Departament sprawiedliwości uznał także, że może zażądać od Google, aby strony internetowe dawały więcej możliwości w zakresie wycofania się z używania produktów ze sztuczną inteligencją.

Wśród rozważanych rozwiązań znalazł się również zakaz inwestowania w konkurencyjne wyszukiwarki lub potencjalnych rywali.

Liczący 32 strony dokument wskazuje na ramy potencjalnych opcji, jakie może rozważyć sędzia.

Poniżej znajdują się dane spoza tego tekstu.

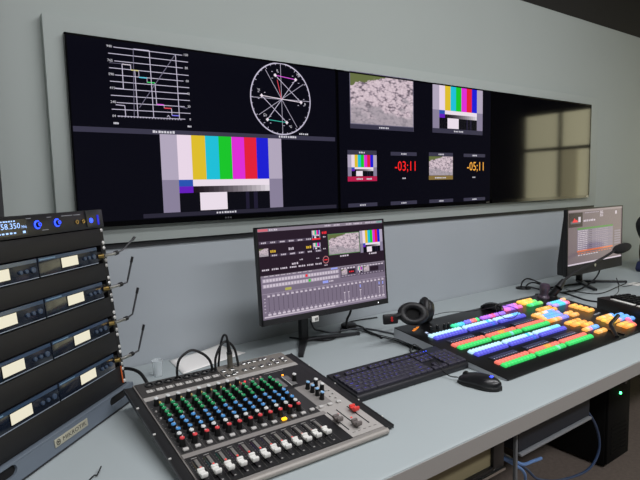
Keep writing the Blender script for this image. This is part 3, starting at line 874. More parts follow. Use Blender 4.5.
for x in (.276, .341):
    mb = MB(); mb.torus(.0082, .0017, Mb, T(x, -.0085, .0245) @ Rx(PI/2)); mb.build('dial_ring', fp)
    mb = MB(); mb.lathe([(.0072, 0), (.0068, .007), (.0058, .008)], mat('dial', '10142c', .3), 20, T(x, -.007, .0245) @ Rx(PI/2)); mb.torus(.0036, .0008, Mb, T(x, -.0152, .0245) @ Rx(PI/2), 18, 6); mb.build('dial', fp)
for x in (.413, .438):
    mb = MB(); mb.torus(.0042, .0016, M_gold, T(x, -.0085, .021) @ Rx(PI/2), 16, 6); mb.lathe([(.003, 0), (.003, .001)], M_gloss, 12, T(x, -.0075, .021) @ Rx(PI/2)); mb.build('socket', fp)
mb = MB(); mb.lathe([(.0065, 0), (.006, .002)], Mb, 16, T(.467, -.0095, .021) @ Rx(PI/2)); mb.build('power_button', fp)
mb = MB(); mb.box(.492, .500, -.011, -.0095, .008, .034, lit('blue_rocker', '1622d8', .9, base='080a30'), bev=.001); mb.build('power_switch', fp)

# ------------------------------------------------------------------ audio mixer
MXT, MXY = .12, -.02651
mixer = thing('audio_mixer', 'grey and black audio mixing desk with coloured knobs and white faders beside the rack', 'audio mixer', (.0489, -.6776, .74), (0, 0, MXY))
mixer.scale = (1.034, 1.034, 1.034)
MP = T(0, 0, .031) @ Rx(MXT)                  # panel frame: s along, t up the slope, h above it
M_mxg = mat('mixer_grey', '8b8783', .45, .0, var=.03, vscale=30)
M_mxl = mat('mixer_light', 'aeaaa5', .45, 0)
M_mxd = mat('mixer_dark', '2e2d2d', .45)
M_mxk = mat('mixer_black', '151516', .45)
M_prt = mat('mixer_print', '9c9a96', .5)
M_prtd = mat('mixer_print_dim', '615f5c', .5)
def zt(t, h=0): return .031 + t*math.sin(MXT) + h
S0, S1, T0, T1 = -.016, .416, -.150, .332
mb = MB()
yf, ybk = T0*math.cos(MXT), T1*math.cos(MXT)
mb.prism([(yf + .004, .001), (yf, .003), (yf, zt(T0) - .005), (yf + .004, zt(T0) - .001), (ybk, zt(T1) - .001), (ybk + .008, zt(T1) - .010), (ybk - .03, .004)], 'x', S0, S1, M_mxg)
mb.build('body', mixer)
for sx, sy in ((0.02, -.12), (.38, -.12), (.02, .27), (.38, .27)):
    MB().cyl((sx, sy, 0), (sx, sy, .004), .012, M_rubber).build('foot', mixer)
# black side brackets with little tabs
for sgn, xa, xb in ((-1, -.038, S0 + .001), (1, S1 - .001, .441)):
    mb = MB()
    ta, tb = (-.150, .330) if sgn < 0 else (-.138, .315)
    mb.box(xa, xb, ta, tb, -.011, -.003, M_mxk, bev=.002, M=MP)
    xo = xa if sgn < 0 else xb
    mb.box(xo - .0014, xo + .0014, ta, tb, -.0115, -.0025, M_darksteel, M=MP)
    mb.build('side_bracket', mixer)
    for t_ in (-.10, -.01, .09, .215):
        MB().box(xo - .001 if sgn > 0 else xo - .001, xo + .005 if sgn < 0 else xo + .002, t_, t_ + .003, -.003, .0005, M_white, M=MP, bev=.0008).build('bracket_tab', mixer)
mb = MB(); mb.tube([MP @ V(S0 + .002, T0 + .002, -.004), MP @ V((S0+S1)/2, T0 + .001, -.004), MP @ V(S1 - .002, T0 + .002, -.004)], .0070, mat('mixer_lip', '9b968f', .5, .15), 12, 1); mb.build('front_trim', mixer)
PT = .02575                                   # channel pitch
def strip(mb, s0, s1, t0, t1, h, m, bev=0): mb.box(s0, s1, t0, t1, -.001, h, m, M=MP, bev=bev)
mb = MB()
strip(mb, -.013, .332, -.012, .232, .0006, M_mxd)
strip(mb, -.013, .202, .250, .328, .0012, mat('mixer_socket_bay', '3a3735', .5))
strip(mb, .202, .414, .250, .328, .0008, mat('mixer_taupe', '78736c', .45, 0))
strip(mb, -.014, .414, .232, .250, .0016, M_mxl)
strip(mb, -.014, .332, -.026, -.012, .0014, M_mxg)
strip(mb, -.013, .325, -.135, -.026, .0008, M_mxk)
strip(mb, .325, .414, -.135, .012, .0010, M_mxl)
strip(mb, .332, .414, .012, .120, .0008, M_mxg)
strip(mb, .375, .414, .012, .120, .0014, M_mxl)
strip(mb, .29, .414, .120, .232, .0010, M_mxk)
for i in range(13):
    x = i*PT - .0125
    strip(mb, x - .0004, x + .0004, -.010, .230, .0010, M_prtd)
    strip(mb, x - .0003, x + .0003, -.132, -.028, .0011, M_prtd)
for i in range(12):
    x = i*PT
    strip(mb, x - .002, x + .010, -.0345, -.0325, .0012, M_prt)
    strip(mb, x - .001, x + .003, -.1235, -.1205, .0012, M_prt)
    for k in range(8):
        strip(mb, x - .0085, x - .0065, -.044 - .009*k, -.0432 - .009*k, .0012, M_prt)
        strip(mb, x + .004, x + .0058, -.044 - .009*k, -.0432 - .009*k, .0012, M_prt)
    for k in range(10):
        strip(mb, x - .010, x - .0075, .02 + .0195*k, .0206 + .0195*k, .0010, M_prt)
        strip(mb, x + .013, x + .0148, .026 + .0195*k, .0268 + .0195*k, .0010, M_prtd)
        strip(mb, x - .0035, x + .0015, .0115 + .0195*k, .0122 + .0195*k, .0010, M_prtd)
for k in range(5): strip(mb, .335 + .015*k, .343 + .015*k, -.122, -.1205, .0014, M_prtd)
strip(mb, .30, .36, .2235, .2255, .0014, M_prt); strip(mb, .335, .40, .242, .2435, .002, M_prt); strip(mb, .21, .25, .242, .2435, .002, M_prt)
mb.build('control_panel', mixer)

def knob_mesh(name, capm, r=.0066, hh=.019, body=None):
    mb = MB()
    bd = body or mat('knob_black', '0d0d0e', .4)
    mb.lathe([(r*1.05, 0), (r*1.02, .003), (r*.92, .005), (r*.80, hh - .002), (r*.78, hh - .0015)], bd, 12)
    mb.lathe([(r*.80, hh - .0022), (r*.80, hh - .0004), (r*.68, hh + .0006)], capm, 12)
    mb.box(-.0006, .0006, r*.2, r*.82, hh - .0005, hh + .0011, mat('knob_pointer', 'f1f1ec', .4))
    return mb.mesh(name)
K = {
    'white': knob_mesh('gain_knob', mat('cap_white', 'd9dcdb', .4)),
    'green': knob_mesh('equaliser_knob', mat('cap_green', '1f9a5d', .4)),
    'blue': knob_mesh('send_knob', mat('cap_blue', '4f98d8', .4)),
    'pan': knob_mesh('pan_knob', mat('cap_white2', 'd9dcdb', .4)),
    'red': knob_mesh('level_knob', mat('cap_red', 'e0484c', .4)),
    'sky': knob_mesh('monitor_knob', mat('cap_sky', '8fc0ea', .4), .0062, .020),
    'ctrl': knob_mesh('master_knob', mat('cap_white3', 'e3e3e0', .4), .0066, .021)}
rk_ = random.Random(3)
def knob(kind, s, t, ang=None):
    me = K[kind]
    return put(me.name, me, mixer, MP @ V(s, t, .0008), (MXT, 0, rk_.uniform(-.9, .9) if ang is None else ang))
mb = MB(); mb.box(-.0026, .0026, -.0022, .0022, 0, .004, mat('button_yellow', 'd0b46a', .4), bev=.0006); BY = mb.mesh('filter_button')
mb = MB(); mb.box(-.0024, .0024, -.002, .002, 0, .0038, mat('button_grey', 'b5b3af', .4), bev=.0006); BG = mb.mesh('switch_button')
mb = MB(); mb.box(-.0062, .0062, -.0042, .0042, 0, .0052, mat('button_pale', 'c6c4c0', .4), bev=.002); BW = mb.mesh('channel_button')
mb = MB(); mb.box(-.0062, .0062, -.0042, .0042, 0, .0052, lit('button_amber', 'ffb81e', 1.6), bev=.002); BA = mb.mesh('channel_button')
mb = MB()
mb.box(-.0055, .0055, -.0085, .0085, .006, .010, M_white, bev=.0016); mb.box(-.0058, .0058, -.0098, -.0045, .006, .0135, M_white, bev=.0018)
mb.box(-.0058, .0058, .0045, .0098, .006, .0125, M_white, bev=.0018); mb.box(-.001, .001, -.004, .004, 0, .007, M_black); bmesh.ops.scale(mb.bm, vec=(1.25, 1.25, 1.25), verts=mb.bm.verts); FW = mb.mesh('fader_cap')
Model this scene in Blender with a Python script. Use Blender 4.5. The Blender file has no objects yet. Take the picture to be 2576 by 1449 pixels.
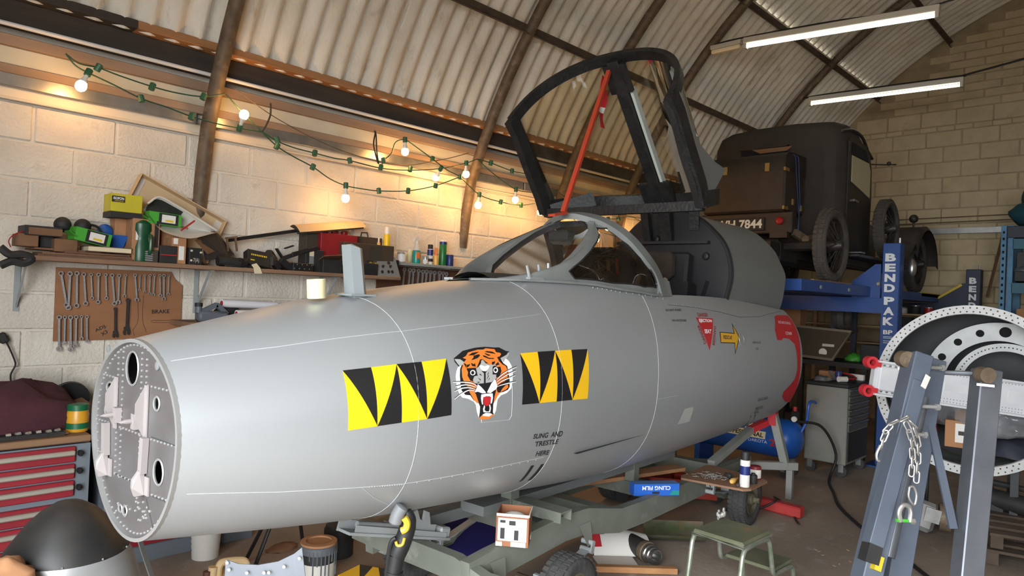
import bpy, bmesh, math, random
from mathutils import Vector, Matrix, noise
from mathutils.geometry import delaunay_2d_cdt
random.seed(7)
PI=math.pi
sc=bpy.context.scene
C=sc.collection
# ---------------------------------------------------------------- camera
cam=bpy.data.cameras.new('camera'); camo=bpy.data.objects.new('camera',cam); C.objects.link(camo); sc.camera=camo
cam.sensor_width=36.0; cam.lens=1750.8/2576*36.0; cam.clip_start=.05; cam.clip_end=200
_y,_p,_r=math.radians(44.025),math.radians(.508),math.radians(2.515)
_f=Vector((math.cos(_y)*math.cos(_p),math.sin(_y)*math.cos(_p),math.sin(_p))); _rt=Vector((math.sin(_y),-math.cos(_y),0)); _u=_rt.cross(_f)
_R=math.cos(_r)*_rt+math.sin(_r)*_u; _U=-math.sin(_r)*_rt+math.cos(_r)*_u
camo.matrix_world=Matrix(((_R.x,_U.x,-_f.x,0),(_R.y,_U.y,-_f.y,0),(_R.z,_U.z,-_f.z,1.65),(0,0,0,1)))
# ---------------------------------------------------------------- daylight: overcast sky, seen by the shed only through its open door
world=bpy.data.worlds.new('overcast_sky'); sc.world=world; world.use_nodes=True
_bg=world.node_tree.nodes['Background']; _bg.inputs[0].default_value=(.92,.96,1.0,1); _bg.inputs[1].default_value=18.0
def portal(loc,rot,sx,sy):
    l=bpy.data.lights.new('door_daylight_portal','AREA'); l.shape='RECTANGLE'; l.size=sx; l.size_y=sy; l.cycles.is_portal=True
    o=bpy.data.objects.new('door_daylight_portal',l); C.objects.link(o); o.location=loc; o.rotation_euler=rot; return o
DOOR_X=-1.0; DOOR_Y0=-2.4; DOOR_Y1=2.0; DOOR_H=3.1
portal((DOOR_X-.02,(DOOR_Y0+DOOR_Y1)/2,DOOR_H/2),(0,-PI/2,0),DOOR_H,DOOR_Y1-DOOR_Y0)
sc.view_settings.view_transform='Standard'; sc.view_settings.look='None'; sc.view_settings.gamma=1; sc.view_settings.exposure=0.0
try: sc.view_settings.use_curve_mapping=False
except Exception: pass
sc.cycles.use_denoising=True; sc.cycles.adaptive_threshold=.04; sc.cycles.max_bounces=7; sc.cycles.diffuse_bounces=4; sc.cycles.glossy_bounces=3; sc.cycles.transmission_bounces=8; sc.cycles.transparent_max_bounces=12
sc.cycles.caustics_reflective=False; sc.cycles.caustics_refractive=False; sc.cycles.sample_clamp_indirect=6.0
# ---------------------------------------------------------------- materials
def lin(c):
    c=c/255.; return c/12.92 if c<=.04045 else ((c+.055)/1.055)**2.4
def rgb(c): return (lin(c[0]),lin(c[1]),lin(c[2]),1)
MATS={}
def mat(name,c,rough=.6,metal=0.,c2=None,scale=6.,detail=6,lo=.35,hi=.7,bump=0.,bscale=40.,spec=.5,emit=None,es=0,trans=0.,ior=1.45,stretch=None,c3=None,s3=2.,lo3=.55,hi3=.75,alpha=1.,coat=0.):
    m=bpy.data.materials.new(name); m.use_nodes=True; nt=m.node_tree; b=nt.nodes['Principled BSDF']
    b.inputs['Base Color'].default_value=rgb(c); b.inputs['Roughness'].default_value=rough; b.inputs['Metallic'].default_value=metal
    b.inputs['Specular IOR Level'].default_value=spec; b.inputs['Coat Weight'].default_value=coat
    if trans: b.inputs['Transmission Weight'].default_value=trans; b.inputs['IOR'].default_value=ior
    if emit: b.inputs['Emission Color'].default_value=rgb(emit); b.inputs['Emission Strength'].default_value=es
    if c2 or bump or c3:
        tc=nt.nodes.new('ShaderNodeTexCoord'); mp=nt.nodes.new('ShaderNodeMapping'); nt.links.new(tc.outputs['Object'],mp.inputs['Vector'])
        oi=nt.nodes.new('ShaderNodeObjectInfo'); ad=nt.nodes.new('ShaderNodeVectorMath'); ad.operation='MULTIPLY_ADD'
        nt.links.new(oi.outputs['Random'],ad.inputs[0]); ad.inputs[1].default_value=(13.,29.,7.); nt.links.new(tc.outputs['Object'],ad.inputs[2]); nt.links.new(ad.outputs[0],mp.inputs['Vector'])
        if stretch: mp.inputs['Scale'].default_value=stretch
    if c2:
        n=nt.nodes.new('ShaderNodeTexNoise'); n.inputs['Scale'].default_value=scale; n.inputs['Detail'].default_value=detail; nt.links.new(mp.outputs[0],n.inputs['Vector'])
        r=nt.nodes.new('ShaderNodeValToRGB'); r.color_ramp.elements[0].position=lo; r.color_ramp.elements[1].position=hi
        r.color_ramp.elements[0].color=rgb(c); r.color_ramp.elements[1].color=rgb(c2); nt.links.new(n.outputs['Fac'],r.inputs[0]); out=r.outputs[0]
        if c3:
            n3=nt.nodes.new('ShaderNodeTexNoise'); n3.inputs['Scale'].default_value=s3; n3.inputs['Detail'].default_value=8; n3.inputs['Roughness'].default_value=.7; nt.links.new(mp.outputs[0],n3.inputs['Vector'])
            r3=nt.nodes.new('ShaderNodeMapRange'); r3.inputs[1].default_value=lo3; r3.inputs[2].default_value=hi3; nt.links.new(n3.outputs['Fac'],r3.inputs[0])
            mx=nt.nodes.new('ShaderNodeMix'); mx.data_type='RGBA'; nt.links.new(r3.outputs[0],mx.inputs[0]); nt.links.new(out,mx.inputs[6]); mx.inputs[7].default_value=rgb(c3); out=mx.outputs[2]
        nt.links.new(out,b.inputs['Base Color'])
    if bump:
        n=nt.nodes.new('ShaderNodeTexNoise'); n.inputs['Scale'].default_value=bscale; n.inputs['Detail'].default_value=5; nt.links.new(mp.outputs[0],n.inputs['Vector'])
        bp=nt.nodes.new('ShaderNodeBump'); bp.inputs['Strength'].default_value=bump; bp.inputs['Distance'].default_value=.02; nt.links.new(n.outputs['Fac'],bp.inputs['Height']); nt.links.new(bp.outputs[0],b.inputs['Normal'])
    if alpha<1: b.inputs['Alpha'].default_value=alpha
    MATS[name]=m; return m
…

Departament sprawiedliwości zapowiedział, że w przyszłym miesiącu przedstawi pełniejszą propozycję w zakresie możliwych działań.

Informacja ta wywołała spadki o 0,3 proc. na kontrakty futures giełdowego indeksu Nasdaq 100, w którym akcje Alphabet, właściciela Google, znajdują się wśród głównych składników.

Działania antymonopolowe

Obecna próba zmniejszenia monopolu Google jest największym tego typu działaniem od 20 lat. Wcześniej próbowano – bezskutecznie – złamać monopol Microsoft.

Amerykańskie organy antymonopolowe twierdzą, że Google zdobył przewagę w zakresie skali i danych na drodze nielegalnych umów dystrybucyjnych, które sprawiały, że wyszukiwarka Google stawała się opcją domyślną w smartfonach i przeglądarkach internetowych.

Reakcja Google

Firma skrytykowała pozew departamentu sprawiedliwości jako „radykalny”, dodając przy czym, że może to mieć „istotne, niezamierzone konsekwencje dla konsumentów, firm oraz amerykańskiej konkurencyjności”.

“Uważamy, że dzisiejszy plan dalece wykracza poza zakres legalnych działań określony decyzją sądu ws. umów dystrybucyjnych związanych z wyszukiwarkami” – napisała Lee-Anne Mulholland, wiceszefowa Google ds. prawnych.